Pero no se trata sólo de cultura, de libros (y habría que agregar: de cuadros, de esculturas, de música, de edificios, de investigaciones científicas, históricas). Lo que más importa es la vida misma. ¿Es que en esos años no hemos vivido, o hemos vivido menos? ¿Es que se cree que todo ello depende de que los gobernantes nos gusten o no, o incluso —y ello es más grave— de que podamos elegirlos?

La gana de vivir de los españoles, al acabar la guerra, y a pesar de las dificultades para la gran mayoría, era enorme, y creo que admirable. España puso en juego, lo mismo durante la guerra que después de ella, su ilimitada capacidad de aguante, de resistencia a la adversidad, de solidez, de alegría vital; y, tan pronto como fue físicamente posible, de creación. España ha sido muchas cosas, buenas y malas; lo que nunca ha sido es un país ridículo, que es como nos lo están pintando. La vida española ha sido en ocasiones apacible, otras veces bronca, con frecuencia dramática, de cuando en cuando demencial; nunca insulsa, anodina, apocada.
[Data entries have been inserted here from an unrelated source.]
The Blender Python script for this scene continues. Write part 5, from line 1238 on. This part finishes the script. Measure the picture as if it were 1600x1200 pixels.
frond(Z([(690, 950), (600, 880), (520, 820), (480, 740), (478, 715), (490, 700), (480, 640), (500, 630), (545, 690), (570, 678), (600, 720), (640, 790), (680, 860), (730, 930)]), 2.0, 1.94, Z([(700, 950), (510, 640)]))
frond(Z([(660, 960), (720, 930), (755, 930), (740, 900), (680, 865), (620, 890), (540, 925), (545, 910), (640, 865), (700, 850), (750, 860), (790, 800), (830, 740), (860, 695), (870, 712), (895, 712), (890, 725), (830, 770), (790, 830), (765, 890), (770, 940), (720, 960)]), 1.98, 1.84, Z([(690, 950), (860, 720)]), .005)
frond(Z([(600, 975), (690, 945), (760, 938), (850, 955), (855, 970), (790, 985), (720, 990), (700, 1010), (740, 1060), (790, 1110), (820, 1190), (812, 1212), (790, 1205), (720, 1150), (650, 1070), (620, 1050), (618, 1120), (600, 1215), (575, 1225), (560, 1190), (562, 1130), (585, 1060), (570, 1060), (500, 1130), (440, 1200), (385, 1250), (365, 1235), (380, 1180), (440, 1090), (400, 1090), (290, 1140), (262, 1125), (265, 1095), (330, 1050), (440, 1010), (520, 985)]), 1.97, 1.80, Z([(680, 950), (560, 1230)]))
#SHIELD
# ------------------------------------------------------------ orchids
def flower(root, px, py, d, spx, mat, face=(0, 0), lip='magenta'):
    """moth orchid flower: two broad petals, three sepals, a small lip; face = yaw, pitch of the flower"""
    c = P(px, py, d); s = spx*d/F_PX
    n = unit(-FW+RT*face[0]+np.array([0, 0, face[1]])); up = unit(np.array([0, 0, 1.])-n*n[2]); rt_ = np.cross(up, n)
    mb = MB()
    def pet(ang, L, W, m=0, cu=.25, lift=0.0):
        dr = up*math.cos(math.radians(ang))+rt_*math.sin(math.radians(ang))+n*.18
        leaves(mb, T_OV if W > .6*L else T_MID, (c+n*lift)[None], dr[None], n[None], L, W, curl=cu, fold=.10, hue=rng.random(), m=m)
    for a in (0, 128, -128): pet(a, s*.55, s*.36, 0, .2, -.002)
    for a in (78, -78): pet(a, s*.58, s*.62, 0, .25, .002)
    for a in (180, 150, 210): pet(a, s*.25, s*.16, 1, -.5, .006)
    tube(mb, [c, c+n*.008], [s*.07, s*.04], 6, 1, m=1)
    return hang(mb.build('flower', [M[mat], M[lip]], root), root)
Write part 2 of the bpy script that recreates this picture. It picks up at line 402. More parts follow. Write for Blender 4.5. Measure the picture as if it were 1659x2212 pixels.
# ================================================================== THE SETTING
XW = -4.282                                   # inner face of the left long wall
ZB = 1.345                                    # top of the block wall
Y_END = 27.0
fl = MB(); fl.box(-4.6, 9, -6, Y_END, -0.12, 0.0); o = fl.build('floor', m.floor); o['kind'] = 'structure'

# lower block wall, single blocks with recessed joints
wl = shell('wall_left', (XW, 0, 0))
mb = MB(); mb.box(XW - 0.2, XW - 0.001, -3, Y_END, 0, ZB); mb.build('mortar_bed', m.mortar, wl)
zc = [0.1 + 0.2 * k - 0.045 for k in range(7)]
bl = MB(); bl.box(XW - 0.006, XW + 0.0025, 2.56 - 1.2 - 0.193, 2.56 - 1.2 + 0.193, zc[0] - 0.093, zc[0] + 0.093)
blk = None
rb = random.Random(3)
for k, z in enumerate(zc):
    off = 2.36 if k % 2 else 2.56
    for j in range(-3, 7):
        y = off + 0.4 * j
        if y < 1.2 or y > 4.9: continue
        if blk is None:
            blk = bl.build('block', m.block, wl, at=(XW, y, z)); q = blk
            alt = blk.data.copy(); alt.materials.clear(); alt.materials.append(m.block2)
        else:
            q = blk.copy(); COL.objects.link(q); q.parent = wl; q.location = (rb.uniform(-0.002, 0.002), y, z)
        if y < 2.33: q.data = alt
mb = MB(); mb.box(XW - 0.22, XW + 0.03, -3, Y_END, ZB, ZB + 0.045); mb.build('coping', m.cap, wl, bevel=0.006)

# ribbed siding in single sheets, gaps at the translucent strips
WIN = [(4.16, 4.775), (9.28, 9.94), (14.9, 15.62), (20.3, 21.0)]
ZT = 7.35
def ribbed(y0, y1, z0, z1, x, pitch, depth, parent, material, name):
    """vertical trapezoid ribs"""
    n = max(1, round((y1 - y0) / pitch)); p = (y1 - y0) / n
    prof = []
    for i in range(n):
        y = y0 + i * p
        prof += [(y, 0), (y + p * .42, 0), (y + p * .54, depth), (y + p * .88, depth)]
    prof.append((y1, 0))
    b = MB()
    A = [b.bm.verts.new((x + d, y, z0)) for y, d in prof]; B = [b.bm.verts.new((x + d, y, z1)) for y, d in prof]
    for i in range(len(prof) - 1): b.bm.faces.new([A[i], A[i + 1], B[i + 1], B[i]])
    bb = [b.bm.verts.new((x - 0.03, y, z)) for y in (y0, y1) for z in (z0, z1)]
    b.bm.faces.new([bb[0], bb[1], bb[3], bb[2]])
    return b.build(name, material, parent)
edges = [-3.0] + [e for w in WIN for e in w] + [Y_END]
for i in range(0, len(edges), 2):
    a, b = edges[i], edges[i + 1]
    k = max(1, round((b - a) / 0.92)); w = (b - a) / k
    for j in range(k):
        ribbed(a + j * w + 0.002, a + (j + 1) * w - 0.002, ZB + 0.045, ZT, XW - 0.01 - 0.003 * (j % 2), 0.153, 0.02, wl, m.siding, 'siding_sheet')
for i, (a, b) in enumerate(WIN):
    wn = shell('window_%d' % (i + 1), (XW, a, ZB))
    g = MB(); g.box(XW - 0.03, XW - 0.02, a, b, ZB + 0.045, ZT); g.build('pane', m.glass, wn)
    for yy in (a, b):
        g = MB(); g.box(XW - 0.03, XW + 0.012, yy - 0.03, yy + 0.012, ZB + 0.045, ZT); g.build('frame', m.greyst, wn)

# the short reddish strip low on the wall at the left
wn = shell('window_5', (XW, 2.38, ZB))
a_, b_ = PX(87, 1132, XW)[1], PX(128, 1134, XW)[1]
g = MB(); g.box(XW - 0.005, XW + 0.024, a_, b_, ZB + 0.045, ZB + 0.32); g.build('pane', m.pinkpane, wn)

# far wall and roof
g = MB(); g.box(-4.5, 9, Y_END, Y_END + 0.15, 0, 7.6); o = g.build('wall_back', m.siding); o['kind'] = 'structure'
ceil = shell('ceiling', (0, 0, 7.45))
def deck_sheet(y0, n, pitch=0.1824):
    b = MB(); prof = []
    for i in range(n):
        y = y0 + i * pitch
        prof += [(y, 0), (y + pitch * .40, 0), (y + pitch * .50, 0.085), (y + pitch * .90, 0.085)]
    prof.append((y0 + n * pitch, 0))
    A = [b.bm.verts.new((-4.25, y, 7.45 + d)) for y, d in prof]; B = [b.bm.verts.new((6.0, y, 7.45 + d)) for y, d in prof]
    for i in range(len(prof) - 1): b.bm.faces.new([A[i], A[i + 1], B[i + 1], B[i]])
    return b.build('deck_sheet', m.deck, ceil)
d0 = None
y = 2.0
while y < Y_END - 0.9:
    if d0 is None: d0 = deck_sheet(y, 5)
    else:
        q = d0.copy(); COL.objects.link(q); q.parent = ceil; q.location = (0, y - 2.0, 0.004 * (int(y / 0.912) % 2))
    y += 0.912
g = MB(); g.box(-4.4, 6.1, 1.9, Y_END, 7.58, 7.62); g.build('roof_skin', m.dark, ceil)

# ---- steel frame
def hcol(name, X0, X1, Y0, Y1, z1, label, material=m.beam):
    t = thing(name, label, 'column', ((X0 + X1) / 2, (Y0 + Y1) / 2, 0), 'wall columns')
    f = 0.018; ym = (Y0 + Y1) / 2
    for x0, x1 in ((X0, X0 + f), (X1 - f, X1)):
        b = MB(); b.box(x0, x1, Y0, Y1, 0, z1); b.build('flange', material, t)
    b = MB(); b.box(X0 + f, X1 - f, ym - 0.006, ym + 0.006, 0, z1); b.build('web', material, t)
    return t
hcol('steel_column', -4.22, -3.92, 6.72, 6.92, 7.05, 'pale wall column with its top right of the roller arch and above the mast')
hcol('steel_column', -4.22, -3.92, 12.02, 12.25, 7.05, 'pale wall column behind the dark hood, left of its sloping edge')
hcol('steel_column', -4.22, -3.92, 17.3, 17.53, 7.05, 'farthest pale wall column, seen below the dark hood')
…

Se pueden leer cientos de libros españoles publicados en el último medio siglo, en los cuales no se encuentra huella de servilismo ni amedrentamiento, ni inhibición, ni, por supuesto, de ignorancia de lo que había que saber. (En otros libros del mismo tiempo se hallan tales tosas, pero esos no cuentan y ya se han olvidado.)

Lo que me preocupa es el efecto desmoralizador que esas actitudes pueden ejercer sobre los jóvenes —es decir, para estos efectos, los menores de cincuenta años—. Unos, porque acaso se desanimen, desconfíen de las capacidades creadoras de su pueblo y, sobre todo, se sientan justificados para saltarse medio siglo de realidad española, ya que les han asegurado que era nula. Y no hay que favorecer la natural inclinación a la pereza.

Otros, y acaso esto signifique un peligro más inmediato, porque pueden confiarse demasiado; creer que España es un país desdeñable, porque los españoles se dejan hacer, y se los puede manipular como guste, sin contar con ellos, que esa sociedad inerte, blanda, apática, pasiva, anulada, puede volver en beneficio propio.

En el fondo es un intento más, de proporciones modestas, por lo pronto para uso interno, de «leyenda negra». Se está intentando que los españoles se sientan disminuidos, limitados, sin pasado en que apoyarse, desnudos de ideas y formas creadoras, materia prima con la cual nada interesante se ha hecho y que espera que venga alguien a hacer con ella lo que se le antoje, y lo que es peor, probablemente algo que tampoco valga la pena. Por fortuna, no puedo estar más lejos de esa interpretación, ni en lo que se refiere al pasado remoto o próximo ni, menos todavía, en lo que concierne al porvenir.